Intelligence cooperation has always been upheld through subsequent administrations. However, the instability and opaqueness brought about by the second Trump administration has left allies wondering whether they should become more self-sufficient. After the Signal scandal in March 2025, the denial of any wrongdoing by involved US officials and the grave breach of operations security rules left allied intelligence services wondering whether sharing sensitive information with US government officials remains feasible as its disclosure could compromise sources and operations. Perceptions of unreliability might threaten trust among national intelligence services, which is fundamental to maintaining the current high-level cooperation. As a consequence, many European intelligence agencies showed increased worries that the intelligence they were sharing with the US would either be leaked or, even worse, be shared to non-allied countries without their permission, thus breaking a long-established rule. Some of them, including the Dutch intelligence agencies, have scaled down intelligence sharing with the US due to concerns that the current administration may politicise intelligence and possibly share sensitive information with Russia, in line with the country’s repositioning along Russian narratives of the conflict in Ukraine.
Finally, US increasingly assertive and coercive behaviour towards traditionally allied countries has made European intelligence services even more worried about sharing information with the US. As president Trump was publicly talking about annexing Canada, one of his closest advisers was pushing to remove Canada from the Five Eyes, the most important intelligence-sharing network in the world, in order to pressure the country into becoming the 51st state. While this remained a suggestion, it was reported that US government officials were actively discussing it. On the other hand, after the US government declared its intention to take control of Greenland, which is part of the Danish Kingdom, due to security concerns in the Arctic, the Danish Defence Intelligence Services categorised the US as a threat to the country, amid alleged demands from the US government to gather intelligence on Greenland.
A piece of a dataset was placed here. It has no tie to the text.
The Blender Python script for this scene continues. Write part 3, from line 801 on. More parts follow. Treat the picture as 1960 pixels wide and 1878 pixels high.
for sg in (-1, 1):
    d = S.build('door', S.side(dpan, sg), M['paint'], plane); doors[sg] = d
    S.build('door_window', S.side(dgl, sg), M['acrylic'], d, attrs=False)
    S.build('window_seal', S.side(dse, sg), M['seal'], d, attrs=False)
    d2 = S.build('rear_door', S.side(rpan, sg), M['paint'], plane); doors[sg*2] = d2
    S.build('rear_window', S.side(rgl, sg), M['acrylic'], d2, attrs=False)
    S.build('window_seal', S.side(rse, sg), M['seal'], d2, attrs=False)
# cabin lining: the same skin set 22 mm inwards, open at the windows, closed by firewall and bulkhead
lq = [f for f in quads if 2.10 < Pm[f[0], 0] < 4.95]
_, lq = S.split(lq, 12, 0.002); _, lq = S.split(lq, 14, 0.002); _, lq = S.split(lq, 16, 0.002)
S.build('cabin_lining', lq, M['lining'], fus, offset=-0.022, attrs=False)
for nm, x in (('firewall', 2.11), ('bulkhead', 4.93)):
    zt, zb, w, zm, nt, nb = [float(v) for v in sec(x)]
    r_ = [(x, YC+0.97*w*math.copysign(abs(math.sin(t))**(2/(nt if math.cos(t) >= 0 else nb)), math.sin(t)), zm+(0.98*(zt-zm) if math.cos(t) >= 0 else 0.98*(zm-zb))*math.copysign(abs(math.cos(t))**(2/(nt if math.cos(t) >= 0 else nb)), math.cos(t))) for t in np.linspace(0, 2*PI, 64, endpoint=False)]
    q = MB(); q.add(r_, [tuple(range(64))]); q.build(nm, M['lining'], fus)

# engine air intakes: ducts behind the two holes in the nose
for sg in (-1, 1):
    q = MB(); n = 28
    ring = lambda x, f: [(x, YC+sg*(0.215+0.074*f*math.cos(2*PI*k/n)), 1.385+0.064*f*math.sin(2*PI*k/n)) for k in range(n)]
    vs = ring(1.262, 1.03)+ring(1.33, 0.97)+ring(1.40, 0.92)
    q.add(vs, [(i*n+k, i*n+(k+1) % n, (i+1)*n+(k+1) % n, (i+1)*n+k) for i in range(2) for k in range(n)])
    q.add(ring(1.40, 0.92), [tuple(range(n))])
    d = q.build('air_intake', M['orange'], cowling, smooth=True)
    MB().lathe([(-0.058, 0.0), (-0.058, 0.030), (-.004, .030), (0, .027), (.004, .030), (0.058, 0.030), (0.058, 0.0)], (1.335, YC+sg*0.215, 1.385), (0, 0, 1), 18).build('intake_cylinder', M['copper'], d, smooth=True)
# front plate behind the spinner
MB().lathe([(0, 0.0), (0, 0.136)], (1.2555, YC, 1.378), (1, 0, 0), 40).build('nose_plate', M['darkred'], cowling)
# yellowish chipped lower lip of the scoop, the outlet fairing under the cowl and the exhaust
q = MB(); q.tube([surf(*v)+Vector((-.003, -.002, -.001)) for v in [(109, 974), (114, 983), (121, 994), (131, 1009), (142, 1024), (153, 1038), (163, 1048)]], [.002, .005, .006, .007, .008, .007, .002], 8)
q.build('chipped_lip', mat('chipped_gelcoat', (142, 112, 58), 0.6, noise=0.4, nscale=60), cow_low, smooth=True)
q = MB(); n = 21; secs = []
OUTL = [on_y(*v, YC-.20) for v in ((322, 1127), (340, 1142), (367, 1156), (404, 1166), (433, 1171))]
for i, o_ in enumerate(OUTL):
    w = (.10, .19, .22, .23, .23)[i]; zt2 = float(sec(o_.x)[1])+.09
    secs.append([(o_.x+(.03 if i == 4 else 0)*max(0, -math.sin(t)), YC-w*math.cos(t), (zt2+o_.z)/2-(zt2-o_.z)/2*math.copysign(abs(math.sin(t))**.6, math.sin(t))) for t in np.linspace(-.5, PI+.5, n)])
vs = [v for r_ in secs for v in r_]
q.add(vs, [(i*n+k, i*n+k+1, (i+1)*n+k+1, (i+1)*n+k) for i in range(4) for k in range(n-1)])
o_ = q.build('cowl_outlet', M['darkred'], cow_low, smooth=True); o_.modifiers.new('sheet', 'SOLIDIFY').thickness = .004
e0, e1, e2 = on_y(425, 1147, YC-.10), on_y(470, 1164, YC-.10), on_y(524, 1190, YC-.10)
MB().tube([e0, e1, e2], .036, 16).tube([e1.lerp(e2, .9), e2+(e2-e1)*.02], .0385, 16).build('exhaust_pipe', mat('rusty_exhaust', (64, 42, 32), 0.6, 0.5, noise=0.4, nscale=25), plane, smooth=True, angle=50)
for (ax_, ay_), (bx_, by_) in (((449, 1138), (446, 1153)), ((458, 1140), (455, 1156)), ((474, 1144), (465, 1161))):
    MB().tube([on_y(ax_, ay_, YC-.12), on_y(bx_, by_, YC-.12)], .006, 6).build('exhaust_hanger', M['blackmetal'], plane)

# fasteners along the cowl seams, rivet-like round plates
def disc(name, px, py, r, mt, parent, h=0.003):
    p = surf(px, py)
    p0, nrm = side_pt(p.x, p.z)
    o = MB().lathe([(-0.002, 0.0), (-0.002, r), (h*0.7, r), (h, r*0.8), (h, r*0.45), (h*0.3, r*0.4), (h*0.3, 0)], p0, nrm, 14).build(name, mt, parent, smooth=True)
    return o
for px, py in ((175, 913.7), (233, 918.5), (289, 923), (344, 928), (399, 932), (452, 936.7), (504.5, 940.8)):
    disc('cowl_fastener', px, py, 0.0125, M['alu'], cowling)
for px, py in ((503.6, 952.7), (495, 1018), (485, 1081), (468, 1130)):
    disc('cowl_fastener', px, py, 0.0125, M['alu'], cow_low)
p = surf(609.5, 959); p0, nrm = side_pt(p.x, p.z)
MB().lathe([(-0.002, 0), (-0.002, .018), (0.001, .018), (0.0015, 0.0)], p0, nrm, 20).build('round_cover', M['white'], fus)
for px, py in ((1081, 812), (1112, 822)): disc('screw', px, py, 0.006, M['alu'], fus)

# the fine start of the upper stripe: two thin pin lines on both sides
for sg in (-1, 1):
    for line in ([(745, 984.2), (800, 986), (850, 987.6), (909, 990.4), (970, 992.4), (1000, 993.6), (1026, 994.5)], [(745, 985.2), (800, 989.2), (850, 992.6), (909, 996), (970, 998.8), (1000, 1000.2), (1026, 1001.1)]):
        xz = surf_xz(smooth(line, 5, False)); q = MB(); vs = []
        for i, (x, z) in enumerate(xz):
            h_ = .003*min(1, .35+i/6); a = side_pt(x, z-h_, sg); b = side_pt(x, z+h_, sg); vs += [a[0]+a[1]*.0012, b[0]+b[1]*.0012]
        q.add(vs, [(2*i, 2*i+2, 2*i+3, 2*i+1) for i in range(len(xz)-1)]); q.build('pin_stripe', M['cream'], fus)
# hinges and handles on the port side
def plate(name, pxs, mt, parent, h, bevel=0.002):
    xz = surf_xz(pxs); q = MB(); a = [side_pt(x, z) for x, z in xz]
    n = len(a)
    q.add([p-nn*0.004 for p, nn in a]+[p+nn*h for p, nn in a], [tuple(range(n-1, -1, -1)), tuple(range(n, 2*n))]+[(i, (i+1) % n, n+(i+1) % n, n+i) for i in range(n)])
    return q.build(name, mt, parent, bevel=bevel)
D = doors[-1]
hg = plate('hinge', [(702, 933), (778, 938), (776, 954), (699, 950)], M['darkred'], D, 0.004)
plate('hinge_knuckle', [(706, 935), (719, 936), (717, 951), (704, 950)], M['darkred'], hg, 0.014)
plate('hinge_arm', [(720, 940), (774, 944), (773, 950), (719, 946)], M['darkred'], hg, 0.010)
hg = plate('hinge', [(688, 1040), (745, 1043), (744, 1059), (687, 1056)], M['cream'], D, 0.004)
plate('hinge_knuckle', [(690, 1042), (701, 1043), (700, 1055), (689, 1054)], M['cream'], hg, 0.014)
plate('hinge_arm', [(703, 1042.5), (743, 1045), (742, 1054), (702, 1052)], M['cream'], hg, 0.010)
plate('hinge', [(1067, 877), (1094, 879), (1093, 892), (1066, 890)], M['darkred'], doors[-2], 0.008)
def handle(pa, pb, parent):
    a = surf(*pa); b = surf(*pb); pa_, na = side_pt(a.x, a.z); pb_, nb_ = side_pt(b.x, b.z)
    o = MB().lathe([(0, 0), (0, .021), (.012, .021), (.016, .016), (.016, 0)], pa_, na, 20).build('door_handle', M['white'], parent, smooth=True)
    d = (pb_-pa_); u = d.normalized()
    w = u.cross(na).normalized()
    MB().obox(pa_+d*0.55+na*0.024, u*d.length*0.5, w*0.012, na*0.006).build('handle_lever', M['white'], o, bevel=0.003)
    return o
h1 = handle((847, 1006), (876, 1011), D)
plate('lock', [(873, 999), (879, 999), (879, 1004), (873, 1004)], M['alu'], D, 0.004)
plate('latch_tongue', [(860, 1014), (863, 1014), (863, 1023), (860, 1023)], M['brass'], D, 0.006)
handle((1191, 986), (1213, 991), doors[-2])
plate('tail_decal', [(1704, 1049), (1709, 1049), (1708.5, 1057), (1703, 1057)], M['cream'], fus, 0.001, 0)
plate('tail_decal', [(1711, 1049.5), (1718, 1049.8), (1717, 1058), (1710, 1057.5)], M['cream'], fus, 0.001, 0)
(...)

The importance of transatlantic intelligence cooperation
Intelligence cooperation has long been fundamental to achieve security objectives, especially as the nature of the current threats has become increasingly transnational. Intelligence agencies face numerous, complex threats and resources are usually too scarce to effectively deal with threats by themselves. As a consequence, cooperation among intelligence agencies of countries with similar objectives and values has greatly increased since the Cold War, in order to combine resources and fill expertise gaps. This is especially important nowadays, as current threats are increasingly ambiguous, murky and well-concealed. Cooperation is quite consistent in areas such as terrorism and transnational crime, in which reaching shared goals is relatively easier.
Continued cooperation relies on and reinforces a shared worldview and perception of current threats. It is no surprise then that US and European intelligence agencies have developed a strong relationship in this field. The US has currently various levels of partnerships with European countries, dating back to the Second World War. While some countries are considered privileged partners, other are "less important" so information sharing with them is more limited. However, they remain critical partners for the US due to their easier access and specific expertise, including linguistic expertise. Moreover, multilateral forms of cooperation with other European partners happen in the context of specific alliances, such as NATO, or informal organizations.
Even when transatlantic allies were involved in disputes and fights about each others’ foreign policy and trade policies, intelligence sharing was upheld. As a matter of fact, when European countries disagreed with US military actions during the War on Terror, they would still provide important intelligence to help the US government achieve its objectives. This continued cooperation has highlighted how strong relations and shared interests, including especially the fight against terrorism, allowed intelligence agencies to overcome political disagreements. However, the behaviour of the current US administration has been threatening these relationships in an unprecedented way. This has brought European countries to discuss the possibility of reducing their cooperation with the US, in order to protect their national interests.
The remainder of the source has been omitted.